◆ **What is required**
Your task is to reproduce, verbatim and without pictures, the lines from the opening of the listing through the line containing "from mathutils.geometry import".

>> start

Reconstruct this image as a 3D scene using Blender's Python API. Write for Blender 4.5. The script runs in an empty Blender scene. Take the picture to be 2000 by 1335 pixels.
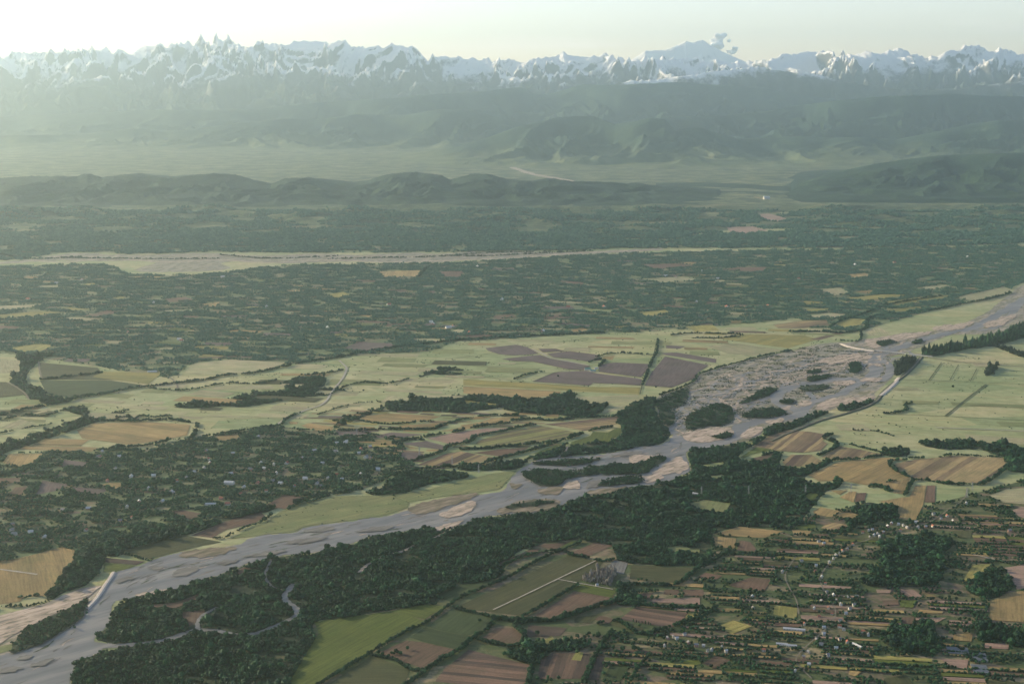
import bpy, math, random
import numpy as np
from mathutils import Vector
from mathutils.geometry import tessellate_polygon

random.seed(7)
RNG = np.random.default_rng(11)
SC = bpy.context.scene
COL = SC.collection

# ---------------------------------------------------------------- camera, sky, sun, exposure
CAM_H, FPX, HORIZON = 1300.0, 2800.0, 160.0
PITCH = math.atan((667.5 - HORIZON) / FPX)
cam_data = bpy.data.cameras.new('camera')
cam_data.sensor_width = 36.0
cam_data.lens = 36.0 * FPX / 2000.0
cam_data.clip_start, cam_data.clip_end = 5.0, 200000.0
cam = bpy.data.objects.new('camera', cam_data)
COL.objects.link(cam)
cam.location = (0, 0, CAM_H)
cam.rotation_euler = (math.pi / 2 - PITCH, 0, 0)
SC.camera = cam

SUN_EL = math.radians(16.0)
SUN_AZ = math.radians(-63.0)          # from straight ahead (+Y), negative = to the left
SUN_DIR = Vector((math.sin(SUN_AZ) * math.cos(SUN_EL), math.cos(SUN_AZ) * math.cos(SUN_EL), math.sin(SUN_EL)))
world = bpy.data.worlds.new('World')
SC.world = world
world.use_nodes = True
wn = world.node_tree
wn.nodes.clear()
w_out = wn.nodes.new('ShaderNodeOutputWorld')
w_bg = wn.nodes.new('ShaderNodeBackground')
w_sky = wn.nodes.new('ShaderNodeTexSky')
w_sky.sky_type = 'NISHITA'
w_sky.sun_disc = False
w_sky.sun_elevation = SUN_EL
w_sky.sun_rotation = SUN_AZ
w_sky.altitude = 1000
w_sky.air_density, w_sky.dust_density, w_sky.ozone_density = 1.0, 0.5, 1.2
w_bg.inputs['Strength'].default_value = 0.13
# thin cirrus drawn out along the sky
w_tc = wn.nodes.new('ShaderNodeTexCoord')
w_mp = wn.nodes.new('ShaderNodeMapping'); w_mp.inputs['Scale'].default_value = (2.2, 2.2, 34.0)
w_nz = wn.nodes.new('ShaderNodeTexNoise'); w_nz.inputs['Scale'].default_value = 1.6; w_nz.inputs['Detail'].default_value = 6.0; w_nz.inputs['Roughness'].default_value = 0.6
w_rp = wn.nodes.new('ShaderNodeValToRGB')
w_rp.color_ramp.elements[0].position, w_rp.color_ramp.elements[1].position = 0.54, 0.76
w_rp.color_ramp.elements[0].color, w_rp.color_ramp.elements[1].color = (0, 0, 0, 1), (0.32, 0.32, 0.32, 1)
w_mx = wn.nodes.new('ShaderNodeMix'); w_mx.data_type = 'RGBA'
w_mx.inputs[7].default_value = (8.5, 8.2, 7.8, 1)
wn.links.new(w_tc.outputs['Generated'], w_mp.inputs[0]); wn.links.new(w_mp.outputs[0], w_nz.inputs['Vector'])
wn.links.new(w_nz.outputs[0], w_rp.inputs[0]); wn.links.new(w_rp.outputs[0], w_mx.inputs[0])
wn.links.new(w_sky.outputs[0], w_mx.inputs[6])
w_wb = wn.nodes.new('ShaderNodeMix'); w_wb.data_type = 'RGBA'; w_wb.blend_type = 'MULTIPLY'
w_wb.inputs[0].default_value = 1.0
w_wb.inputs[7].default_value = (1.07, 0.945, 0.99, 1)      # camera white balance of the sky light
wn.links.new(w_mx.outputs[2], w_wb.inputs[6])
wn.links.new(w_wb.outputs[2], w_bg.inputs[0])
wn.links.new(w_bg.outputs[0], w_out.inputs[0])

sun_data = bpy.data.lights.new('sun', 'SUN')
sun_data.energy = 5.0
sun_data.angle = math.radians(0.5)
sun_data.color = (1.0, 0.81, 0.54)
sun = bpy.data.objects.new('sun', sun_data)
COL.objects.link(sun)
sun.rotation_euler = SUN_DIR.to_track_quat('Z', 'Y').to_euler()
sun.location = (0, 0, 3000)

SC.view_settings.view_transform = 'Standard'
SC.view_settings.look = 'None'
SC.view_settings.exposure = 0.84
SC.view_settings.gamma = 1.0
SC.view_settings.use_curve_mapping = False
SC.render.engine = 'CYCLES'
SC.cycles.use_denoising = True
SC.cycles.max_bounces = 4
SC.cycles.diffuse_bounces = 2
SC.cycles.glossy_bounces = 2
SC.cycles.volume_bounces = 1
SC.cycles.transparent_max_bounces = 8

HAZE_DENSITY = 1.0 / 46000.0
HAZE_COLOR = (0.78, 0.955, 0.95)
HAZE_G = 0.79

# ---------------------------------------------------------------- measuring helpers
CP, SP = math.cos(PITCH), math.sin(PITCH)

def G(px, py):
    """ground point (z = 0) of a place read off the photograph"""
    px, py = np.asarray(px, float), np.asarray(py, float)
    dx, dy = (px - 1000.0) / FPX, -(py - 667.5) / FPX
    vy, vz = CP + dy * SP, -SP + dy * CP
    t = -CAM_H / vz
    return dx * t, vy * t

def PX(x, y, z=0.0):
    """where a place of the plain lies on the digitised map"""
    dz = z - CAM_H
    f = y * CP - dz * SP
    u = y * SP + dz * CP
    return 1000.0 + FPX * x / f, 667.5 - FPX * u / f

def pts(s):
    return np.array([[float(v) for v in p.split(',')] for p in s.split()], float)

def smooth_closed(p, n=5):
    out = []
    N = len(p)
    for i in range(N):
        a, b, c, d = p[i - 1], p[i], p[(i + 1) % N], p[(i + 2) % N]
        for k in range(n):
            t = k / n
            out.append(0.5 * (2 * b + (c - a) * t + (2 * a - 5 * b + 4 * c - d) * t * t + (3 * b - a - 3 * c + d) * t ** 3))
    return np.array(out)

def smooth_open(p, n=5):
    q = np.vstack([2 * p[0] - p[1], p, 2 * p[-1] - p[-2]])
    out = []
    for i in range(1, len(q) - 2):
        a, b, c, d = q[i - 1], q[i], q[i + 1], q[i + 2]
        for k in range(n):
            t = k / n
            out.append(0.5 * (2 * b + (c - a) * t + (2 * a - 5 * b + 4 * c - d) * t * t + (3 * b - a - 3 * c + d) * t ** 3))
    out.append(p[-1])
    return np.array(out)

def _hash(ix, iy, seed):
    h = (ix.astype(np.int64) * 374761393 + iy.astype(np.int64) * 668265263 + seed * 1442695041) & 0x7fffffff
    h = ((h ^ (h >> 13)) * 1274126177) & 0x7fffffff
    return ((h ^ (h >> 16)) & 0xffff) / 65535.0

def perlin(x, y, seed=0):
    x, y = np.asarray(x, float), np.asarray(y, float)
    ix, iy = np.floor(x).astype(np.int64), np.floor(y).astype(np.int64)
    fx, fy = x - ix, y - iy
    u, v = fx * fx * fx * (fx * (fx * 6 - 15) + 10), fy * fy * fy * (fy * (fy * 6 - 15) + 10)
    def g(jx, jy, ax, ay):
        a = _hash(jx, jy, seed) * 2 * math.pi
        return np.cos(a) * ax + np.sin(a) * ay
    n00, n10 = g(ix, iy, fx, fy), g(ix + 1, iy, fx - 1, fy)
    n01, n11 = g(ix, iy + 1, fx, fy - 1), g(ix + 1, iy + 1, fx - 1, fy - 1)
    return 1.5 * ((n00 * (1 - u) + n10 * u) * (1 - v) + (n01 * (1 - u) + n11 * u) * v)

def fbm(x, y, octaves=4, seed=0, gain=0.5):
    s, a, f = 0.0, 1.0, 1.0
    for o in range(octaves):
        s = s + a * perlin(x * f, y * f, seed + o * 17)
        a *= gain
        f *= 2.03
    return s

def ridged(x, y, octaves=5, seed=0, gain=0.5):
    s, a, f, w, tot = 0.0, 1.0, 1.0, 1.0, 0.0
    for o in range(octaves):
        n = 1.0 - np.abs(perlin(x * f, y * f, seed + o * 31))
        n = n * n * w
        w = np.clip(n * 1.6, 0, 1)
        s = s + a * n
        tot += a
        a *= gain
        f *= 2.07
    return s / tot

def inside(poly, X, Y):
    r = np.zeros(X.shape, bool)
    n = len(poly)
    for i in range(n):
        x1, y1 = poly[i]
        x2, y2 = poly[(i + 1) % n]
        if y1 == y2:
            continue
        c = ((y1 > Y) != (y2 > Y)) & (X < (x2 - x1) * (Y - y1) / (y2 - y1) + x1)
        r ^= c
    return r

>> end

◆ **Task result**
Reconstruct this image as a 3D scene using Blender's Python API. Write for Blender 4.5. The script runs in an empty Blender scene. Take the picture to be 2000 by 1335 pixels.
import bpy, math, random
import numpy as np
from mathutils import Vector
from mathutils.geometry import tessellate_polygon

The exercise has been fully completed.